За чаем были Лев Николаевич, Дунаев, Сергей Львович и я. Сергей Львович заспорил с отцом об изданном в Германии законе Гейнце против безнравственности. Лев Николаевич удивляется возмущению либеральной прессы против этого закона:

– Мы окружены насилиями, и люди работают по тридцати шести часов. Об этом молчат. А вздумало правительство умело или неумело запретить показывать на улице голых баб, и все закричали ‹…›.


10 декабря 1900 г.

‹…› Был пианист Гольденвейзер, но почти не играл. Между ним и Сергеем Львовичем[189] зашел специальный разговор о гармонии русских песен. Лев Николаевич принимал в нем участие с пониманием, хотя специальных познаний в гармонии у него нет[190]. Восхищался хором балалаечников, который недавно слышал в одном знакомом доме ‹…›.

Теперь Лев Николаевич занят Конфуцием[191]. Из Румянцевской библиотеки через Стороженко и при помощи каталожного ему доставили кучу английских книг о Китае. Он находит очень глубоким чтение Конфуция о том, что для счастья нужно устроить государство, личность, определить понятия добра и зла ‹…›.

Очень был заинтересован статьей Буквы[192] («Русские ведомости». № 243) о международной выставке картин. Спрашивал, кто такой Буква, и соглашался с ним, что в современной живописи мало идейности.

Ге потому и стоит выше их, что у него много мыслей, что он даже разбрасывался, хватался то за одно, то за другое ‹…›.

А. И. Сумбатов

Три встречи

Не могу последовательно и подробно описать те три встречи, какие у меня были со Львом Николаевичем.

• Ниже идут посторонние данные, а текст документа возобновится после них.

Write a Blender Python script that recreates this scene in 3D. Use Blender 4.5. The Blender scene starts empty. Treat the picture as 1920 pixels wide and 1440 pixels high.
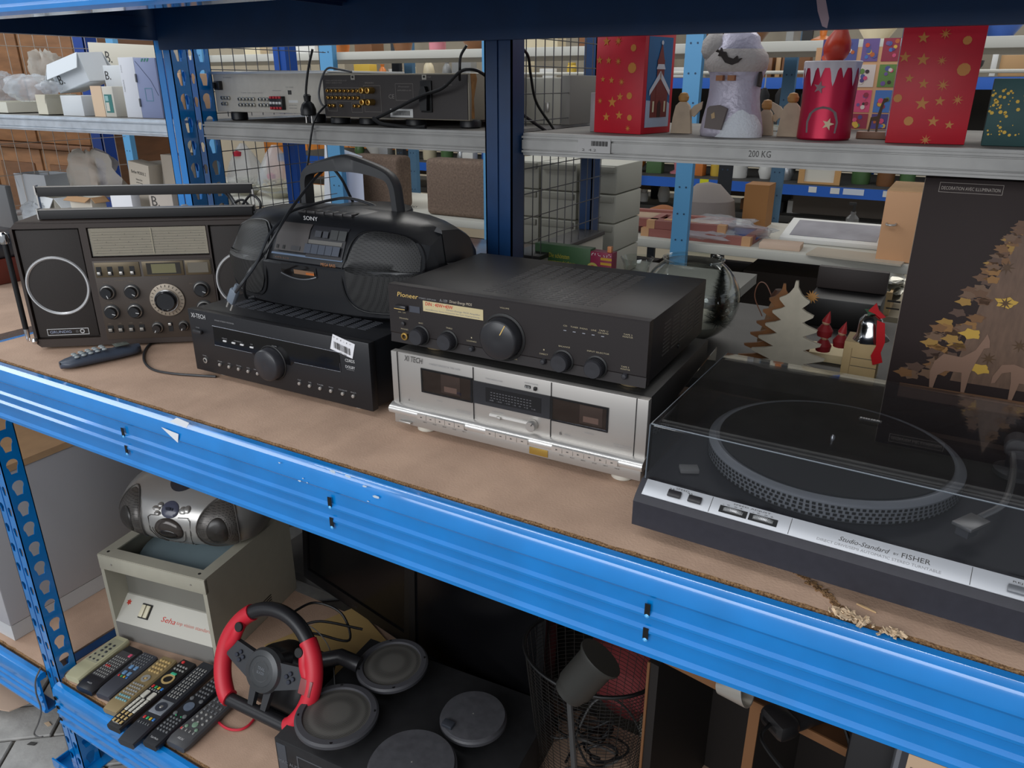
import bpy, bmesh, math, random
from math import sin, cos, pi, radians, sqrt, atan2, tan
from mathutils import Vector, Matrix
from mathutils.geometry import tessellate_polygon
random.seed(7)
S = bpy.context.scene
COL = S.collection
# ------------------------------------------------------------------ camera
CF, CP, CY, CC = 1430.0, radians(21.55), radians(30), Vector((0, -.774, .547))
cd = bpy.data.cameras.new('camera'); cam = bpy.data.objects.new('camera', cd); COL.objects.link(cam)
cam.location = CC; cam.rotation_euler = (pi/2-CP, 0, CY)
cd.sensor_width = 36; cd.lens = 36*CF/1920; cd.clip_start = .02; cd.clip_end = 100
S.camera = cam
# ------------------------------------------------------------------ world, lights, exposure
w = bpy.data.worlds.new('world'); S.world = w; w.use_nodes = True
bg = w.node_tree.nodes['Background']; bg.inputs[0].default_value = (.86, .92, 1, 1); bg.inputs[1].default_value = .38
def area(name, loc, target, sx, sy, power, col=(1, 1, 1)):
    l = bpy.data.lights.new(name, 'AREA'); l.shape = 'RECTANGLE'; l.size = sx; l.size_y = sy; l.energy = power; l.color = col
    o = bpy.data.objects.new(name, l); COL.objects.link(o); o.location = loc
    o.rotation_euler = (Vector(target)-Vector(loc)).to_track_quat('-Z', 'Y').to_euler(); return o
area('front_fill', (-1.2, -5.2, 2.0), (-1.0, .3, .2), 6, 2.8, 235, (.95, .97, 1))  # unseen fill lamp added behind the camera to brighten the fronts
area('highlight_strip', (-1.2, -2.0, 4.3), (-1.0, .0, 0), 7, .12, 46, (.97, .98, 1))  # thin lamp added to draw highlight lines along the beam edges
area('skylight_left', (-5.5, -.5, 3.4), (-2, .8, .2), 2, 4, 110, (.92, .97, 1))
area('skylight_hall', (-1.5, 4.6, 4.0), (-1.5, 3.2, 0), 7, 2.4, 170, (1, .97, .92))
S.view_settings.view_transform = 'Standard'; S.view_settings.look = 'None'
S.view_settings.gamma = 1; S.view_settings.exposure = 0; S.view_settings.use_curve_mapping = False
# ------------------------------------------------------------------ helpers
_F = Vector((-sin(CY)*cos(CP), cos(CY)*cos(CP), -sin(CP))); _R = Vector((cos(CY), sin(CY), 0)); _U = _R.cross(_F)
def ray(x, y): return _F*CF+_R*(x-960)+_U*(720-y)
def at(x, y, Y):
    d = ray(x, y); return CC+d*((Y-CC.y)/d.y)
def atz(x, y, z):
    d = ray(x, y); return CC+d*((z-CC.z)/d.z)
def lin(c): 
    c = c/255; return c/12.92 if c <= .04045 else ((c+.055)/1.055)**2.4
MATS = {}
def mat(rgb, rough=.5, metal=0, noise=0, ns=40, bump=0, bs=200, spec=.5, coat=0, emit=0, alt=None, alpha=1, stretch=None, dots=None):
    key = (rgb, rough, metal, noise, ns, bump, bs, spec, coat, emit, alt, alpha, stretch, dots)
    if key in MATS: return MATS[key]
    m = bpy.data.materials.new('m%d' % len(MATS)); m.use_nodes = True; MATS[key] = m
    n = m.node_tree; b = n.nodes['Principled BSDF']
    c = tuple(lin(v) for v in rgb)+(1,)
    b.inputs['Base Color'].default_value = c; b.inputs['Roughness'].default_value = rough; b.inputs['Metallic'].default_value = metal
    b.inputs['Specular IOR Level'].default_value = spec; b.inputs['Coat Weight'].default_value = coat; b.inputs['Coat Roughness'].default_value = .06
    if alpha < 1: b.inputs['Alpha'].default_value = alpha
    if emit: b.inputs['Emission Color'].default_value = c; b.inputs['Emission Strength'].default_value = emit
    if noise or bump or dots:
        tc = n.nodes.new('ShaderNodeTexCoord'); mp = n.nodes.new('ShaderNodeMapping'); n.links.new(tc.outputs['Object'], mp.inputs[0])
        if stretch: mp.inputs['Scale'].default_value = stretch
    if noise:
        t = n.nodes.new('ShaderNodeTexNoise'); t.inputs['Scale'].default_value = ns; t.inputs['Detail'].default_value = 6; n.links.new(mp.outputs[0], t.inputs[0])
        r = n.nodes.new('ShaderNodeValToRGB'); n.links.new(t.outputs[0], r.inputs[0])
        r.color_ramp.elements[0].position = .32; r.color_ramp.elements[1].position = .68
        a = tuple(lin(v) for v in alt)+(1,) if alt else tuple(v*(1-noise) for v in c[:3])+(1,)
        r.color_ramp.elements[0].color = a; r.color_ramp.elements[1].color = c if alt else tuple(min(1, v*(1+noise*.5)) for v in c[:3])+(1,)
        n.links.new(r.outputs[0], b.inputs['Base Color'])
    if dots:
        v = n.nodes.new('ShaderNodeTexVoronoi'); v.inputs['Scale'].default_value = dots[0]; v.inputs['Randomness'].default_value = dots[2] if len(dots) > 2 else 0
        n.links.new(mp.outputs[0], v.inputs[0])
        r = n.nodes.new('ShaderNodeValToRGB'); r.color_ramp.elements[0].position = .25; r.color_ramp.elements[1].position = .4
        n.links.new(v.outputs['Distance'], r.inputs[0]); r.color_ramp.elements[0].color = tuple(lin(q) for q in dots[1])+(1,); r.color_ramp.elements[1].color = c
        n.links.new(r.outputs[0], b.inputs['Base Color'])
    if bump:
        t = n.nodes.new('ShaderNodeTexNoise'); t.inputs['Scale'].default_value = bs; t.inputs['Detail'].default_value = 4; n.links.new(mp.outputs[0], t.inputs[0])
        u = n.nodes.new('ShaderNodeBump'); u.inputs['Strength'].default_value = bump; u.inputs['Distance'].default_value = .003
        n.links.new(t.outputs[0], u.inputs['Height']); n.links.new(u.outputs[0], b.inputs['Normal'])
    return m
def clearmat(name, tint, gl=.12, rough=.02, ior=1.45, pw=4.5, amp=.6):
    m = bpy.data.materials.new(name); m.use_nodes = True; n = m.node_tree; n.nodes.clear()
    o = n.nodes.new('ShaderNodeOutputMaterial'); t = n.nodes.new('ShaderNodeBsdfTransparent'); t.inputs[0].default_value = (*tint, 1)
    g = n.nodes.new('ShaderNodeBsdfGlossy'); g.inputs['Roughness'].default_value = rough; f = n.nodes.new('ShaderNodeLayerWeight'); f.inputs[0].default_value = .5
    p = n.nodes.new('ShaderNodeMath'); p.operation = 'POWER'; p.inputs[1].default_value = pw; n.links.new(f.outputs['Facing'], p.inputs[0])
    a = n.nodes.new('ShaderNodeMath'); a.operation = 'MULTIPLY_ADD'; a.inputs[1].default_value = amp; a.inputs[2].default_value = .02+gl*.15; a.use_clamp = True
    n.links.new(p.outputs[0], a.inputs[0]); mx = n.nodes.new('ShaderNodeMixShader')
    n.links.new(a.outputs[0], mx.inputs[0]); n.links.new(t.outputs[0], mx.inputs[1]); n.links.new(g.outputs[0], mx.inputs[2]); n.links.new(mx.outputs[0], o.inputs[0])
    return m
GLASS = clearmat('clear_glass', (.95, .97, .96), .15, pw=3, amp=.9); SMOKE = clearmat('smoked_acrylic', (.72, .73, .75), .12, .02, pw=3.2, amp=.85)
POLY = mat((214, 220, 226), .22, alpha=.38, bump=.5, bs=60); WINDOW = clearmat('dark_window', (.8, .7, .66), .3)
class MB:
    def __init__(s): s.bm = bmesh.new(); s.mi = 0; s.M = Matrix()
    def _f(s, vs):
        try: f = s.bm.faces.new(vs); f.material_index = s.mi; f.smooth = True; return f
        except ValueError: return None
    def v(s, p): return s.bm.verts.new(s.M @ Vector(p))
    def poly(s, pts): return s._f([s.v(p) for p in pts])
    def box(s, x0, x1, y0, y1, z0, z1, bev=0, seg=2, M=None):
        T = Matrix.LocRotScale(Vector(((x0+x1)/2, (y0+y1)/2, (z0+z1)/2)), None, Vector((abs(x1-x0), abs(y1-y0), abs(z1-z0))))
        r = bmesh.ops.create_cube(s.bm, size=1, matrix=s.M @ (M or Matrix()) @ T)
        fs = {f for v in r['verts'] for f in v.link_faces}
        for f in fs: f.material_index = s.mi; f.smooth = True
        if bev:
            es = list({e for v in r['verts'] for e in v.link_edges})
            q = bmesh.ops.bevel(s.bm, geom=es, offset=bev, segments=seg, affect='EDGES', profile=.5)
            nf = set(q['faces'])
            for f in {f for v in q['verts'] for f in v.link_faces}: f.smooth = f in nf; f.material_index = s.mi
        return s
    def rings(s, R, close=True, cap=(True, True)):
        V = [[s.v(p) for p in r] for r in R]; n = len(V[0])
        for a, b in zip(V, V[1:]):
            for i in range(n if close else n-1): s._f([a[i], a[(i+1) % n], b[(i+1) % n], b[i]])
        if cap[0]: s._f(V[0][::-1])
        if cap[1]: s._f(V[-1])
        return s
    def lathe(s, prof, c=(0, 0, 0), ax=(0, 0, 1), n=24, cap=(True, True)):
        a = Vector(ax).normalized(); u = a.orthogonal().normalized(); v = a.cross(u); c = Vector(c)
        return s.rings([[c+a*h+(u*cos(2*pi*i/n)+v*sin(2*pi*i/n))*max(r, 1e-5) for i in range(n)] for r, h in prof], True, cap)
    def cyl(s, c, r, h, ax=(0, 0, 1), n=16, bev=0):
        return s.lathe([(r-bev, 0), (r, bev), (r, h-bev), (r-bev, h)] if bev else [(r, 0), (r, h)], c, ax, n)
    def tube(s, pts, r, n=8, closed=False, rr=None):
        P = [Vector(p) for p in pts]; R = []
        t0 = None; u = None
        for i, p in enumerate(P):
            t = (P[(i+1) % len(P)]-P[i-1]) if closed else (P[min(i+1, len(P)-1)]-P[max(i-1, 0)])
            if t.length < 1e-9: t = Vector((0, 0, 1))
            t.normalize()
            if u is None: u = t.orthogonal().normalized()
            else:
                u = u-t*u.dot(t); u = u.normalized() if u.length > 1e-6 else t.orthogonal().normalized()
            v = t.cross(u); q = rr[i] if rr else r
            R.append([p+(u*cos(2*pi*k/n)+v*sin(2*pi*k/n))*q for k in range(n)])
        if closed: R.append(R[0]); return s.rings(R, True, (False, False))
        return s.rings(R)
    def prism(s, pts, d, plane='xz', o=(0, 0, 0)):
        def m(a, b, c):
            p = (a, c, b) if plane == 'xz' else (a, b, c) if plane == 'xy' else (c, a, b)
            return Vector(p)+Vector(o)
        R = [[m(a, b, 0) for a, b in pts], [m(a, b, d) for a, b in pts]]
        return s.plate(pts, [], d, plane, o)
    def plate(s, outer, holes, d, plane='xz', o=(0, 0, 0)):
        def m(a, b, c):
            p = (a, c, b) if plane == 'xz' else (a, b, c) if plane == 'xy' else (c, a, b)
            return Vector(p)+Vector(o)
        loops = [list(outer)]+[list(h) for h in holes]
        tris = tessellate_polygon([[Vector((a, b, 0)) for a, b in l] for l in loops])
        flat = [p for l in loops for p in l]
        A = [s.v(m(a, b, 0)) for a, b in flat]; B = [s.v(m(a, b, d)) for a, b in flat] if d else None
        for t in tris:
            s._f([A[i] for i in t]); 
            if B: s._f([B[i] for i in reversed(t)])
        if B:
            k = 0
            for l in loops:
                for i in range(len(l)): j = (i+1) % len(l); s._f([A[k+i], A[k+j], B[k+j], B[k+i]])
                k += len(l)
        return s
    def mesh(s, name, mats, ang=35, dist=0):
        if dist: bmesh.ops.remove_doubles(s.bm, verts=s.bm.verts, dist=dist)
        bmesh.ops.recalc_face_normals(s.bm, faces=s.bm.faces)
        me = bpy.data.meshes.new(name); s.bm.to_mesh(me); s.bm.free()
        for x in (mats if isinstance(mats, (list, tuple)) else [mats]): me.materials.append(x)
        try: me.set_sharp_from_angle(angle=radians(ang))
        except Exception: pass
        return me
def props(o, label=None, cat=None, group=None, kind=None):
    for k, v in (('label', label), ('category', cat), ('group', group), ('kind', kind)):
        if v: o[k] = v
    return o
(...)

Я помню, как он ходил, говорил, как будто он сейчас перед моими глазами ходит, останавливается, задумывается, улыбается, помню звук его голоса…

Но передать словами все обаяние его существа не могу.

Еще меньше могу связно рассказать то, о чем он говорил.

Общее впечатление у меня от моих трех встреч с ним такое: точно я попадал в ярко освещенное солнцем место, и этот свет моментально, без всякого усилия со стороны Льва Николаевича, вдруг – при каком-нибудь его слове, взгляде, улыбке – разрастался в ослепительное сияние, наполнявшее меня непередаваемым бессознательным счастьем…

Купаясь случайно в этих светлых лучах, я сначала старался запомнить слова Льва Николаевича – и ничего не выходило. Он сам был сильнее того, что он говорил, и не теми мыслями, которые он высказывал, а всем, чем он мыслил и говорил, он неотразимо и властно охватывал мое внимание…

Первый раз я приехал с визитом к графине Софии Андреевне (кажется, в 1898 г.) в ответ на ее любезное письмо о впечатлении, вынесенном ею от какой-то из моих пьес на сцене Малого театра[193].

Графини не было дома.

Я всегда – и до сих пор – испытываю совершенно неопределенный страх говорить и встречаться со Львом Николаевичем. Мне всегда казалось, что я врываюсь в такую великую жизнь, от которой мы не должны отвлекать нашими личными интересами. У меня к нему то же сложное чувство, какое было у Николая Ростова к императору Александру I. Это для меня такой единственный человек в мире…

Не застав графиню, я почувствовал облегчение от смутного страха столкнуться с ним самим – с источником этого страха. И я уже шел к дверям, оставив карточки, когда из залы быстрой, легкой и удивительно молодой для семидесяти лет походкой вышел Лев Николаевич, собираясь на прогулку. Он был в полушубке и мягких валенках. Его глаза были еще моложе походки. Он меня узнал, вероятно, по театру, который он посещал в том сезоне, улыбнулся, протянул руку и ввел в зал…

Мы говорили час, никак не меньше. То есть я говорил то, что он хотел, чтобы я говорил. Ни одного из тех вопросов, которые я предполагал, превозмогши как-нибудь свою робость, дать на суд Льва Николаевича, я ему не задал. И не было нужды.